---- Dataset excerpt

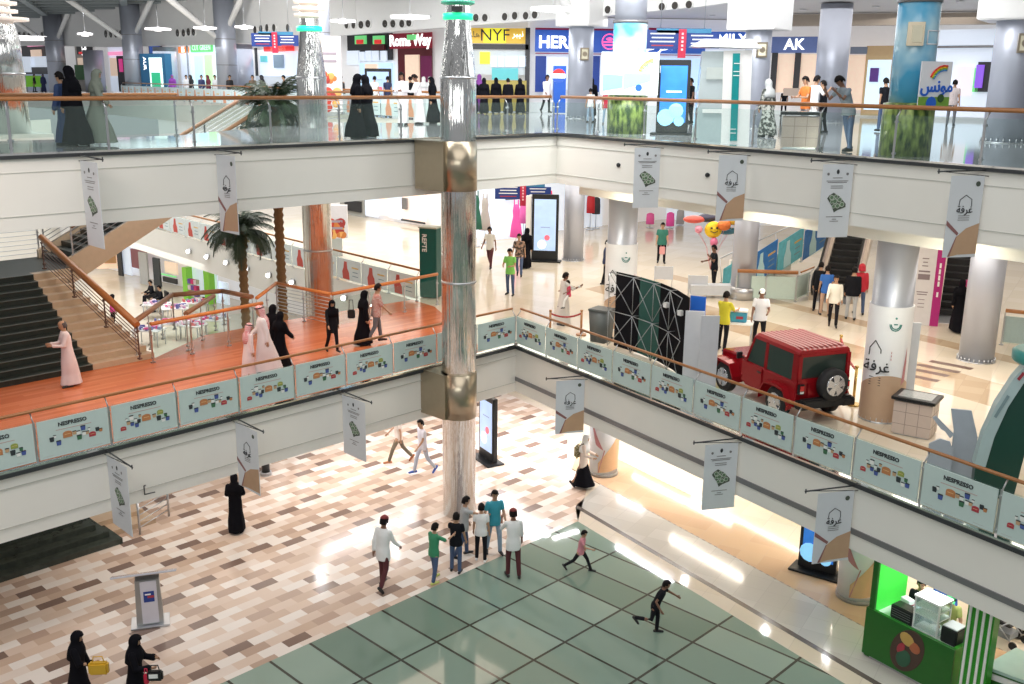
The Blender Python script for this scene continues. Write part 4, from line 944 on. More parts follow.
# grey teller machine on the upper floor
t = thing('teller_machine', 'tall pale grey cash machine booth with teal stripe on the upper floor', 'machine', (5.5, 27.2, ZU), -.12)
PG = mat('booth_grey', (.50, .58, .60), .25, .2)
MB().loft([[(-.75, -.4, 0), (.45, -.4, 0), (.45, .4, 0), (-.75, .4, 0)], [(-.62, -.36, 2.3), (.4, -.36, 2.3), (.4, .36, 2.3), (-.62, .36, 2.3)]], PG, smooth=False).build('body', t)
MB().box((.30, -.42, 1.15), (.72, .08, 2.35), WHITE2, ry=-.03).build('side_panel', t); MB().box((.26, -.47, 1.15), (.18, .04, 2.2), mat('stripe_teal', (.0, .26, .27), .3), ry=-.03).build('teal_stripe', t)
mb = MB(); [mb.box((.26, -.495, z), (.16, .01, .02), WHITE2) for z in (.25, .35, 1.7, 1.8, 2.0)]; mb.build('stripe_lines', t)
MB().loft([[(-.95, -.55, 2.42), (.85, -.55, 2.38), (.85, .5, 2.38), (-.95, .5, 2.42)], [(-.6, -.4, 2.6), (.6, -.4, 2.6), (.6, .4, 2.6), (-.6, .4, 2.6)]], WHITE2, smooth=False).build('canopy', t, pl='white canopy')
MB().box((-.25, -.40, 1.75), (.5, .03, .3), mat('booth_screen', (.55, .62, .6), .1)).box((.0, -.40, 1.72), (.12, .05, .16), mat('booth_dark', (.1, .2, .2))).box((-.25, -.42, .8), (.6, .02, .1), WHITE2).build('screen', t)
# podium on the ground floor
t = thing('lectern', 'grey lectern with a wide slanted top and small logo on the plank floor', 'lectern', (-7.92, 19.85, 0), .32)
MB().box((0, 0, .03), (.8, .55, .05), STEEL, bev=.01).build('base', t); MB().loft([[(-.28, -.14, .05), (.28, -.14, .05), (.28, .14, .05), (-.28, .14, .05)], [(-.25, -.12, 1.1), (.25, -.12, 1.1), (.25, .12, 1.1), (-.25, .12, 1.1)]], mat('lectern_grey', (.36, .36, .35), .3, .5), smooth=False).build('column', t)
MB().box((.02, -.146, .58), (.34, .02, 1.0), mat('lectern_panel', (.62, .60, .66), .3)).build('front_panel', t)
MB().box((.02, -.160, .72), (.22, .01, .25), mat('logo_blue', (.02, .05, .25))).box((.06, -.168, .72), (.14, .01, .05), REDP).box((0, -.168, .78), (.12, .01, .03), WHITE2).build('logo', t)
MB().box((-.05, -.0, 1.2), (1.35, .5, .04), mat('lectern_top', (.62, .62, .68), .15, .3), rx=-.40, ry=-.0, bev=.01).build('slanted_top', t)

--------

[Objective] Print each line of the material above exactly, with the pictures removed from your copy.

[Solution]
The Blender Python script for this scene continues. Write part 4, from line 944 on. More parts follow.
# grey teller machine on the upper floor
t = thing('teller_machine', 'tall pale grey cash machine booth with teal stripe on the upper floor', 'machine', (5.5, 27.2, ZU), -.12)
PG = mat('booth_grey', (.50, .58, .60), .25, .2)
MB().loft([[(-.75, -.4, 0), (.45, -.4, 0), (.45, .4, 0), (-.75, .4, 0)], [(-.62, -.36, 2.3), (.4, -.36, 2.3), (.4, .36, 2.3), (-.62, .36, 2.3)]], PG, smooth=False).build('body', t)
MB().box((.30, -.42, 1.15), (.72, .08, 2.35), WHITE2, ry=-.03).build('side_panel', t); MB().box((.26, -.47, 1.15), (.18, .04, 2.2), mat('stripe_teal', (.0, .26, .27), .3), ry=-.03).build('teal_stripe', t)
mb = MB(); [mb.box((.26, -.495, z), (.16, .01, .02), WHITE2) for z in (.25, .35, 1.7, 1.8, 2.0)]; mb.build('stripe_lines', t)
MB().loft([[(-.95, -.55, 2.42), (.85, -.55, 2.38), (.85, .5, 2.38), (-.95, .5, 2.42)], [(-.6, -.4, 2.6), (.6, -.4, 2.6), (.6, .4, 2.6), (-.6, .4, 2.6)]], WHITE2, smooth=False).build('canopy', t, pl='white canopy')
MB().box((-.25, -.40, 1.75), (.5, .03, .3), mat('booth_screen', (.55, .62, .6), .1)).box((.0, -.40, 1.72), (.12, .05, .16), mat('booth_dark', (.1, .2, .2))).box((-.25, -.42, .8), (.6, .02, .1), WHITE2).build('screen', t)
# podium on the ground floor
t = thing('lectern', 'grey lectern with a wide slanted top and small logo on the plank floor', 'lectern', (-7.92, 19.85, 0), .32)
MB().box((0, 0, .03), (.8, .55, .05), STEEL, bev=.01).build('base', t); MB().loft([[(-.28, -.14, .05), (.28, -.14, .05), (.28, .14, .05), (-.28, .14, .05)], [(-.25, -.12, 1.1), (.25, -.12, 1.1), (.25, .12, 1.1), (-.25, .12, 1.1)]], mat('lectern_grey', (.36, .36, .35), .3, .5), smooth=False).build('column', t)
MB().box((.02, -.146, .58), (.34, .02, 1.0), mat('lectern_panel', (.62, .60, .66), .3)).build('front_panel', t)
MB().box((.02, -.160, .72), (.22, .01, .25), mat('logo_blue', (.02, .05, .25))).box((.06, -.168, .72), (.14, .01, .05), REDP).box((0, -.168, .78), (.12, .01, .03), WHITE2).build('logo', t)
MB().box((-.05, -.0, 1.2), (1.35, .5, .04), mat('lectern_top', (.62, .62, .68), .15, .3), rx=-.40, ry=-.0, bev=.01).build('slanted_top', t)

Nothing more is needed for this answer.